Jay Leno, who takes over as host on Monday night, is not Midwestern, but he conveys the same sense of decency and an even keel - the kind of personality that makes it easier for a broad TV audience to accept the strange, hybrid format "Tonight" represents.

That format is not really "the house that Johnny built," as one commentator recently described "Tonight." It was established by Allen when he became the show's first host in 1954. What Carson did was brilliantly modernize the house, turning it into a sleek setting for getting big names on and off stage. In the process, the nooks and crannies, those odd byways and human eccentricities that used to be part of the late-night feeling, began disappearing. Carson was a standardizing presence behind the host's desk - friendly, neutral, basically unknowable.
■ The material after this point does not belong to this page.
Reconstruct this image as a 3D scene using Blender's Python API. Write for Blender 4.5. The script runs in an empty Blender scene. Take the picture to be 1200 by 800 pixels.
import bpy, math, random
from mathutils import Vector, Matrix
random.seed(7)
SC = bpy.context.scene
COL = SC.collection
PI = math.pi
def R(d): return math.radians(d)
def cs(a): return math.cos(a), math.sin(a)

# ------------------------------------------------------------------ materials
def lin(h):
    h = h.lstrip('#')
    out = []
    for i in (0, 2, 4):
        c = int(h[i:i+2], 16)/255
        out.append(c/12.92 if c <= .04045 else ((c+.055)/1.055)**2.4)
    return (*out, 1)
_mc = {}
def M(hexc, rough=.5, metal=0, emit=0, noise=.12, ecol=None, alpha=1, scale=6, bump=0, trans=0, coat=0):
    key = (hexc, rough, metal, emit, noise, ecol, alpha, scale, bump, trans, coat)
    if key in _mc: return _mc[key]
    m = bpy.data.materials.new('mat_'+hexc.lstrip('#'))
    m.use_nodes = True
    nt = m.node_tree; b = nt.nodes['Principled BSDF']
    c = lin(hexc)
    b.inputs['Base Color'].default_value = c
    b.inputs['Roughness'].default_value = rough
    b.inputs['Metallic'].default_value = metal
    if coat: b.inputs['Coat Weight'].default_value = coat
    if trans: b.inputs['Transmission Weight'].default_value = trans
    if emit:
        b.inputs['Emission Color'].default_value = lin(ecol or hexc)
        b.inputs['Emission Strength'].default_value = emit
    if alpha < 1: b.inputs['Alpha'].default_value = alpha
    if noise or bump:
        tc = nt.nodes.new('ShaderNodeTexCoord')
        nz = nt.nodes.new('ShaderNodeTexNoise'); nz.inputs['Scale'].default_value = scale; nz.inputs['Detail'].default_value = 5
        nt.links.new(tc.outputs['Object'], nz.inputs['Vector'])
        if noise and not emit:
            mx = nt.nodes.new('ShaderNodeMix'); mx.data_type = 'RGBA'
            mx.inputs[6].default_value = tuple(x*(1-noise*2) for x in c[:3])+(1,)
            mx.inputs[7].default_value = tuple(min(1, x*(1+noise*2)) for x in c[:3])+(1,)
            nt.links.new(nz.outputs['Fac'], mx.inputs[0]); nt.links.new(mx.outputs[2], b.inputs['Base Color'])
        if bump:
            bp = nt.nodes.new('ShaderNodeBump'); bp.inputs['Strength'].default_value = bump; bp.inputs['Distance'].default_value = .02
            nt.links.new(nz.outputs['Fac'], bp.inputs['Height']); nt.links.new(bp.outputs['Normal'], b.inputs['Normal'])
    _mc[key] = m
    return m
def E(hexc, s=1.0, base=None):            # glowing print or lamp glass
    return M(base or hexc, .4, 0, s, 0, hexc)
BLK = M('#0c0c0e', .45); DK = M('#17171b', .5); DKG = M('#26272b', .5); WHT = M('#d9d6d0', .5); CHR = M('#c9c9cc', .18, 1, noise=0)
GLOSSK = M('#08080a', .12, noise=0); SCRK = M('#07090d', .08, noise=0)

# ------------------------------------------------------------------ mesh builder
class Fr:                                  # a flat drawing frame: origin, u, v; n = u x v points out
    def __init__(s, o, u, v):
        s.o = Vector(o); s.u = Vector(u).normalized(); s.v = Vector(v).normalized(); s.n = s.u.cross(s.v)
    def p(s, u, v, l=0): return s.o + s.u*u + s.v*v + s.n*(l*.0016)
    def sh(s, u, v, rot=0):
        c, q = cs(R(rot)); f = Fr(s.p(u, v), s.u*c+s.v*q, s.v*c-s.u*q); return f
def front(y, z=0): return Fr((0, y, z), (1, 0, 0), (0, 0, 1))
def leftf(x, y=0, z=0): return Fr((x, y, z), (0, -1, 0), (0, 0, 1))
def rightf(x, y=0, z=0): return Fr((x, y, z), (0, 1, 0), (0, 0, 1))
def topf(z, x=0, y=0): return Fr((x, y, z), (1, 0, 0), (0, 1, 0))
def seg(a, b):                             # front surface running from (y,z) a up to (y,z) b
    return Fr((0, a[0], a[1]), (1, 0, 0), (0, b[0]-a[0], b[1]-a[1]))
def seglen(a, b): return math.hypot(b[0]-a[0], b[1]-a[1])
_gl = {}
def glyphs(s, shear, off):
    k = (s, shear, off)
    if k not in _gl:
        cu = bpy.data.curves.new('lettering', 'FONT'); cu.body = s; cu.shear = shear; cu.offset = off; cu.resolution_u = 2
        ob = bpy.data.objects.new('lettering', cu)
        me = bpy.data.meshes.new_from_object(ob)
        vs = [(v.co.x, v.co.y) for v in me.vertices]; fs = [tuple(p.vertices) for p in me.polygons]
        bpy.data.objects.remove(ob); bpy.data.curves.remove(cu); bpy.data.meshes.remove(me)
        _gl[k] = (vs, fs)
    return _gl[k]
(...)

When he moved the show from New York to Burbank, Calif., it lost a lot of its improvisational, "Saturday Night Live"-ish feel. When it was pared down to an hour a night in 1980, it stopped being a marathon viewing exercise for insomniacs.

It became - and still is - a heady arena for big-time personalities and hopefuls, most of them handled with unmatched smoothness by a host unafraid to make others look good, even at his own expense. If you were a bright new star like Mariette Hartley, you had to prove yourself. She once described how friendly and exhilarating it was to be on his show, but how conscious you were that you were on trial, being tested for star appeal. And some stars didn't always appreciate the protocol expected of guests: O ne night years ago Rodney Dangerfield told me about the deferential conversation style he felt compelled to adopt ("Oh, yes, Johnny").

Yet Carson is the medium's only real genius at that supreme task of the true talk-show host, subordinating your own personality to let your guests shine. It will seem strange without him, but before you know it, they'll be calling it the house that Jay built.